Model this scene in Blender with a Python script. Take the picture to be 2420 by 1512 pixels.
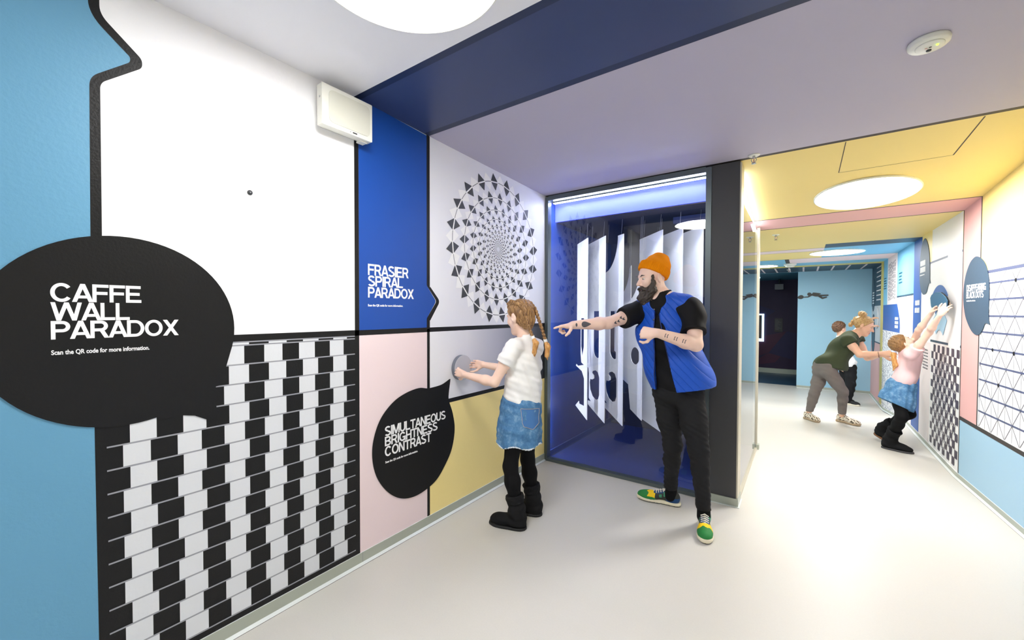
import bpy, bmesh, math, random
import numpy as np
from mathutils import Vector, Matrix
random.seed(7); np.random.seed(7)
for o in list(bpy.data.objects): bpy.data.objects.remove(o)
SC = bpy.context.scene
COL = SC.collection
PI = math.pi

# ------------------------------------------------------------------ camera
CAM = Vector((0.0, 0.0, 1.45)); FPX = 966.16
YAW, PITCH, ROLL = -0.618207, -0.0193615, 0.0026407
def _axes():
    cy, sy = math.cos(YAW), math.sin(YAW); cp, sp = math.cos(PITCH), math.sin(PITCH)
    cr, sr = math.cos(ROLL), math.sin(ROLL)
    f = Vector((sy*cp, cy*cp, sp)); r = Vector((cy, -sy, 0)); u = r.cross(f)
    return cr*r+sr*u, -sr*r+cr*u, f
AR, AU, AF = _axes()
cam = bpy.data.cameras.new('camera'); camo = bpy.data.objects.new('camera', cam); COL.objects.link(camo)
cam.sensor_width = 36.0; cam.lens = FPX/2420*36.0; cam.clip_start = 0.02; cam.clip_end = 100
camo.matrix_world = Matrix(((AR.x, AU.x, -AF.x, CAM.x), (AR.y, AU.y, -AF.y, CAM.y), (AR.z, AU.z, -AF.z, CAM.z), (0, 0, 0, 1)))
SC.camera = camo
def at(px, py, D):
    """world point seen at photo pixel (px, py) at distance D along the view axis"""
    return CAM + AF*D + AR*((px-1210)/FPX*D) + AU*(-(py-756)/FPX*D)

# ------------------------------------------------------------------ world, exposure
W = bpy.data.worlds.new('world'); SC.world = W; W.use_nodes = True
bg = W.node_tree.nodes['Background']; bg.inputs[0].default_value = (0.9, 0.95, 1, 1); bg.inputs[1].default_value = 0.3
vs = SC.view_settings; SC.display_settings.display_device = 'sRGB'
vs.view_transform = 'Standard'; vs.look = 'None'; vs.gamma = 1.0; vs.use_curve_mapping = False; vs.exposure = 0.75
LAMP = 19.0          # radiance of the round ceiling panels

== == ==

Write out the listing word for word, omitting the pictures it holds.

Model this scene in Blender with a Python script. Take the picture to be 2420 by 1512 pixels.
import bpy, bmesh, math, random
import numpy as np
from mathutils import Vector, Matrix
random.seed(7); np.random.seed(7)
for o in list(bpy.data.objects): bpy.data.objects.remove(o)
SC = bpy.context.scene
COL = SC.collection
PI = math.pi

# ------------------------------------------------------------------ camera
CAM = Vector((0.0, 0.0, 1.45)); FPX = 966.16
YAW, PITCH, ROLL = -0.618207, -0.0193615, 0.0026407
def _axes():
    cy, sy = math.cos(YAW), math.sin(YAW); cp, sp = math.cos(PITCH), math.sin(PITCH)
    cr, sr = math.cos(ROLL), math.sin(ROLL)
    f = Vector((sy*cp, cy*cp, sp)); r = Vector((cy, -sy, 0)); u = r.cross(f)
    return cr*r+sr*u, -sr*r+cr*u, f
AR, AU, AF = _axes()
cam = bpy.data.cameras.new('camera'); camo = bpy.data.objects.new('camera', cam); COL.objects.link(camo)
cam.sensor_width = 36.0; cam.lens = FPX/2420*36.0; cam.clip_start = 0.02; cam.clip_end = 100
camo.matrix_world = Matrix(((AR.x, AU.x, -AF.x, CAM.x), (AR.y, AU.y, -AF.y, CAM.y), (AR.z, AU.z, -AF.z, CAM.z), (0, 0, 0, 1)))
SC.camera = camo
def at(px, py, D):
    """world point seen at photo pixel (px, py) at distance D along the view axis"""
    return CAM + AF*D + AR*((px-1210)/FPX*D) + AU*(-(py-756)/FPX*D)

# ------------------------------------------------------------------ world, exposure
W = bpy.data.worlds.new('world'); SC.world = W; W.use_nodes = True
bg = W.node_tree.nodes['Background']; bg.inputs[0].default_value = (0.9, 0.95, 1, 1); bg.inputs[1].default_value = 0.3
vs = SC.view_settings; SC.display_settings.display_device = 'sRGB'
vs.view_transform = 'Standard'; vs.look = 'None'; vs.gamma = 1.0; vs.use_curve_mapping = False; vs.exposure = 0.75
LAMP = 19.0          # radiance of the round ceiling panels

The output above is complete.